Kim, likewise, worried there might not be enough food throughout the trip but later found that weather in the mountains could be just as worrisome as the possibility of hunger. On one day,  he found himself face to face with a hail storm. “There was this hail storm that hit us, just instantly, “ says Kim.  “We weren’t even inside our tents, and as soon as the storm hits us, it ripped them up from the ground. My two other tent mates were holding onto the tent, yelling at me to grab big rocks to hold down the tent corners. It was pouring rain. The hail was hitting me, which hurt so bad. And my hands were freezing. Everything was flying everywhere. We were losing everything. That was probably the worst.”

Also on the students’ minds was their ability to endure the challenges of being so far away from the familiarities of home. Neubig says, “It was difficult knowing that even though the first few days were pretty hard, you would have to keep doing the same thing for a month.  Even though it was hard, you couldn’t stop. You knew that you would have to go through the entire thing.”

Despite setbacks, both award recipients attest it was largely the sense of teamwork that kept them going. Their groups’ willingness to work together scaling mountains thousands of feet in altitude eased any physical burdens.

Kim says, “I actually sprained both of my ankles on the trip. When I sprained my left one, it was pretty bad. But the way my hiking group reacted to it–by giving me ibuprofen, rest, and whatever I needed—it was just really nice to see. By the end of the trip, we developed a stronger relationship together.”

Megan also found that, over the course of the trip, she grew to be quite close with her fellow NOLS students. “I still miss them a ton,” she says, “and it’s funny how much we all had in common. The team factor of the trip was probably one of my favorite parts.”

The 2011 NOLS expedition for both students gave them the unusual opportunity to have an experience many of us may never get the chance to have.

Says, Kim, “NOLS was a leadership school, and I think I’ve definitely gained some leadership aspects. At NOLS, if you were stuck with a person you didn’t like in your tent you’d still have to sleep right next to that person. I think I’ve learned that, no matter what, you have to be strong in times of adversity.”

Neubig agrees she also learned what it means to adapt and make the most of a situation you have little control of.  “I had to adjust to a situation that was completely different from my normal life,” she says. ‘I think that now, I’m a lot better at communicating and adjusting to new situations. And now rigorous work just seems easier because you’ve been through such extreme situations.”

When asked if they would feel more comfortable toughing it out and nature again now that they’ve had the NOLS experience, they are both a little reluctant, but definitely willing.

“I would do it again… but maybe next summer.

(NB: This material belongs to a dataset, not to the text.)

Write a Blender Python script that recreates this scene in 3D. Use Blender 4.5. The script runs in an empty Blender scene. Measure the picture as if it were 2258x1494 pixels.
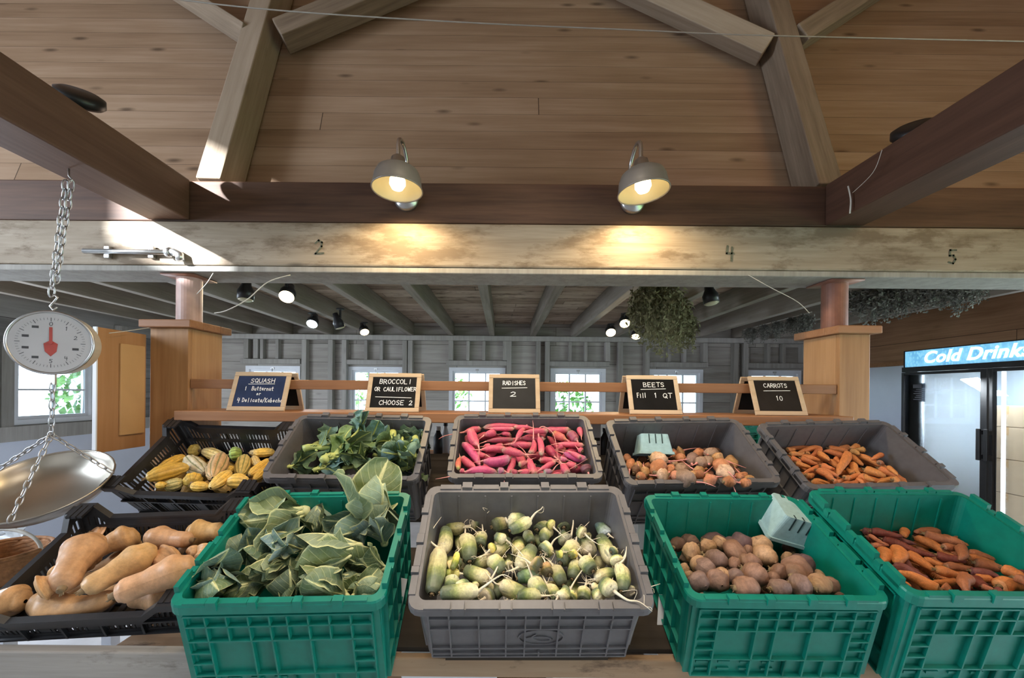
import bpy, math, random
import numpy as np
from mathutils import Vector, Matrix, Quaternion, noise as mnoise

S = bpy.context.scene
COL = S.collection
PI = math.pi
HZ = 1.55                                  # eye height above the floor
F, CX, CY, ROLL = 880.0, 1108.0, 864.0, math.radians(0.5)
RC, RS = math.cos(ROLL), math.sin(ROLL)

# ------------------------------------------------------------------ camera
cam = bpy.data.objects.new('camera', bpy.data.cameras.new('camera'))
COL.objects.link(cam)
cam.data.sensor_width = 36
cam.data.sensor_fit = 'HORIZONTAL'
cam.data.lens = F / 2258 * 36
cam.data.shift_x = (1129 - CX) / 2258
cam.data.shift_y = (CY - 747) / 2258
cam.data.clip_start = 0.02
cam.matrix_world = Matrix(((RC, -RS, 0, 0), (0, 0, -1, 0), (RS, RC, 0, HZ), (0, 0, 0, 1)))
S.camera = cam
S.view_settings.view_transform = 'Standard'
S.view_settings.look = 'None'
S.view_settings.exposure = 0.0
S.view_settings.gamma = 1.0

# ------------------------------------------------------------------ daylight, lamps and added fill
world = bpy.data.worlds.new('overcast_sky')
S.world = world
world.use_nodes = True
bg = world.node_tree.nodes['Background']
bg.inputs[0].default_value = (0.74, 0.87, 1.0, 1)
bg.inputs[1].default_value = 9.0

def lamp(name, kind, loc, energy, color=(1, 1, 1), target=None, **kw):
    d = bpy.data.lights.new(name, kind)
    d.energy = energy
    d.color = color
    for k, v in kw.items():
        setattr(d, k, v)
    o = bpy.data.objects.new(name, d)
    COL.objects.link(o)
    o.location = loc
    if target is not None:
        o.rotation_euler = (Vector(target) - Vector(loc)).to_track_quat('-Z', 'Y').to_euler()
    return o

SUN_DIR = Vector((1.0, 1.25, -0.52)).normalized()
lamp('sun', 'SUN', (-6, -4, 5), 34, (0.93, 0.97, 1.0), Vector((-6, -4, 5)) + SUN_DIR, angle=0.02)
# added daylight-coloured fill just inside the closed rear wall
lamp('rear_fill', 'AREA', (-0.6, -2.9, HZ + 0.25), 24, (0.90, 0.95, 1.0), (-0.2, 1.5, HZ + 0.0), shape='RECTANGLE', size=4.2, size_y=2.2)
# daylight from the tall window on the left of the shop floor
lamp('left_daylight', 'AREA', (-4.1, 0.1, HZ + 0.8), 160, (0.78, 0.88, 1.0), (0.0, 1.9, HZ + 0.8), shape='RECTANGLE', size=1.5, size_y=1.5)
# warm ceiling lamp over the aisle
lamp('aisle_lamp_glow', 'AREA', (2.5, -0.3, HZ + 1.2), 14, (1.0, 0.60, 0.30), (1.6, 2.0, HZ + 1.3), shape='DISK', size=0.9)
lamp('stand_fill', 'AREA', (0.0, 0.60, HZ + 1.15), 15, (1.0, 0.86, 0.68), (0.05, 1.05, HZ - 0.4), shape='DISK', size=1.0, spread=2.1)  # added overhead fill without a fixture, spread narrowed to spare the roof

# unseen fill lamps added at both sides to brighten the back room
lamp('back_left_fill', 'AREA', (-4.22, 2.55, HZ - 0.25), 80, (0.80, 0.89, 1.0), (0, 4.4, HZ), shape='RECTANGLE', size=0.9, size_y=0.9)
lamp('back_right_fill', 'AREA', (4.1, 2.0, HZ + 0.2), 50, (0.80, 0.89, 1.0), (0.5, 5.0, HZ), shape='RECTANGLE', size=0.5, size_y=0.6)

# ------------------------------------------------------------------ helpers
def P(px, py, Y):
    a, b = (px - CX) / F, (py - CY) / F
    return Vector((Y * (a * RC + b * RS), Y, HZ + Y * (a * RS - b * RC)))

def tag(o, label=None, cat=None, group=None, kind=None):
    if label: o['label'] = label
    if cat: o['category'] = cat
    if group: o['group'] = group
    if kind: o['kind'] = kind
    return o

def thing(name, label, cat, loc=(0, 0, 0), group=None, mat=None):
    o = bpy.data.objects.new(name, None)
    COL.objects.link(o)
    o.empty_display_size = 0.05
    if mat is not None: o.matrix_world = mat
    else: o.location = loc
    return tag(o, label, cat, group)

class MB:
    def __init__(s):
        s.v, s.f, s.uv = [], [], []
    def add(s, vs, fs, M=None, uvs=None):
        b = len(s.v)
        s.v += [tuple(M @ Vector(p)) if M else tuple(p) for p in vs]
        s.f += [tuple(i + b for i in f) for f in fs]
        s.uv += uvs if uvs else [(0, 0)] * len(vs)
        return s
    def box(s, a, b, M=None):
        x0, y0, z0 = a; x1, y1, z1 = b
        vs = [(x0,y0,z0),(x1,y0,z0),(x1,y1,z0),(x0,y1,z0),(x0,y0,z1),(x1,y0,z1),(x1,y1,z1),(x0,y1,z1)]
        return s.add(vs, [(3,2,1,0),(4,5,6,7),(0,1,5,4),(1,2,6,5),(2,3,7,6),(3,0,4,7)], M)
    def hexa(s, lo, hi, M=None):           # lo, hi: two loops of four points, counter-clockwise seen from hi
        return s.add(list(lo) + list(hi), [(3,2,1,0),(4,5,6,7),(0,1,5,4),(1,2,6,5),(2,3,7,6),(3,0,4,7)], M)
    def tube(s, pts, r, n=8, cap=True, M=None, closed=False):
        pts = [Vector(p) for p in pts]
        k = len(pts)
        rr = r if isinstance(r, (list, tuple)) else [r] * k
        vs, fs, uvs = [], [], []
        up = Vector((0.03, 0.07, 1)).normalized()
        prev = None
        for i, p in enumerate(pts):
            if closed: d = pts[(i + 1) % k] - pts[i - 1]
            else: d = pts[min(i + 1, k - 1)] - pts[max(i - 1, 0)]
            d = d.normalized() if d.length > 1e-9 else Vector((1, 0, 0))
            if prev is None:
                a = d.cross(up)
                if a.length < 0.1: a = d.cross(Vector((1, 0.1, 0)))
            else:
                a = prev - d * prev.dot(d)
                if a.length < 1e-6: a = d.cross(up)
            a.normalize(); prev = a
            b = d.cross(a)
            for j in range(n):
                t = 2 * PI * j / n
                vs.append(p + (a * math.cos(t) + b * math.sin(t)) * rr[i]); uvs.append((j / n, i / max(1, k - 1)))
        for i in range(k if closed else k - 1):
            i2 = (i + 1) % k
            for j in range(n):
                j2 = (j + 1) % n
                fs.append((i*n+j, i*n+j2, i2*n+j2, i2*n+j))
        if cap and not closed:
            fs.append(tuple(range(n - 1, -1, -1))); fs.append(tuple((k-1)*n + j for j in range(n)))
        return s.add(vs, fs, M, uvs)
    def lathe(s, prof, n=24, M=None):      # prof: (radius, height) from bottom to top
        vs, fs = [], []
        for r, z in prof:
            for j in range(n):
                t = 2 * PI * j / n
                vs.append((r * math.cos(t), r * math.sin(t), z))
        for i in range(len(prof) - 1):
            for j in range(n):
                j2 = (j + 1) % n
                fs.append((i*n+j, i*n+j2, (i+1)*n+j2, (i+1)*n+j))
        fs.append(tuple(range(n - 1, -1, -1))); fs.append(tuple((len(prof)-1)*n + j for j in range(n)))
        return s.add(vs, fs, M)
    def disc(s, c, r, n=20, M=None):
        vs = [(c[0] + r*math.cos(2*PI*j/n), c[1] + r*math.sin(2*PI*j/n), c[2]) for j in range(n)]
        return s.add(vs, [tuple(range(n))], M)
    def ribbon(s, pts, w, z, M=None):      # flat stroke in the xy plane
        for (x0, y0), (x1, y1) in zip(pts[:-1], pts[1:]):
            dx, dy = x1 - x0, y1 - y0
            l = math.hypot(dx, dy) or 1e-6
            ex, ey = dx / l * w * 0.5, dy / l * w * 0.5
            nx, ny = -ey, ex
            s.add([(x0-ex-nx, y0-ey-ny, z), (x1+ex-nx, y1+ey-ny, z), (x1+ex+nx, y1+ey+ny, z), (x0-ex+nx, y0-ey+ny, z)], [(0, 1, 2, 3)], M)
        return s
    def mesh(s, name, mat, smooth=False):
        me = bpy.data.meshes.new(name)
        me.from_pydata(s.v, [], s.f)
        if any(u != (0, 0) for u in s.uv):
            l = me.uv_layers.new(name='UVMap')
            vi = np.zeros(len(me.loops), dtype=np.int32)
            me.loops.foreach_get('vertex_index', vi)
            l.data.foreach_set('uv', np.array(s.uv, dtype=np.float32)[vi].ravel())
        if mat: me.materials.append(mat)
        if smooth: me.polygons.foreach_set('use_smooth', [True] * len(me.polygons))
        me.update()
        return me
    def build(s, name, mat, parent=None, smooth=False, bevel=0, local=None):
        o = bpy.data.objects.new(name, s.mesh(name, mat, smooth))
        COL.objects.link(o)
        if parent: o.parent = parent
        if local is not None: o.matrix_local = local
        if bevel:
            m = o.modifiers.new('edge', 'BEVEL'); m.width = bevel; m.segments = 2; m.limit_method = 'ANGLE'
        return o

def put(me, name, parent=None, local=None, color=None):
    o = bpy.data.objects.new(name, me)
    COL.objects.link(o)
    if parent: o.parent = parent
    if local is not None: o.matrix_local = local
    if color: o.color = (*color, 1)
    return o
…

At the end of the program I felt everything: accomplishment, happiness, joy,” Kim recalls. “There’s also the realization of how much you’ve gained, how much you’ve lost. There was such a rush of emotions at the end, that you just knew, ‘Wow. This was a good experience.’”

Neubig says,  “I didn’t really want to leave, but I did want to go home. I wanted to be there, but I also wanted to be home the entire time. I felt both equally sad and happy to be leaving, so it was an interesting mix. It’s hard to describe it.”

Reactions aside, both students were quite happy to wake up (not freezing) in their own beds after a month of mountain-climbing, knowing  they would not have miles of hiking ahead of them the next day. The shock of a comfortable, civilized environment was definitely a welcome one for all. Despite the grueling and unpredictable nature of their adventure, the students learned things about teamwork and survival at NOLS that could not be learned at any ordinary summer camp. Although both Kim and Neubig endured hard-learned lessons at the hands of unforgiving nature, they would not trade those lessons for anything.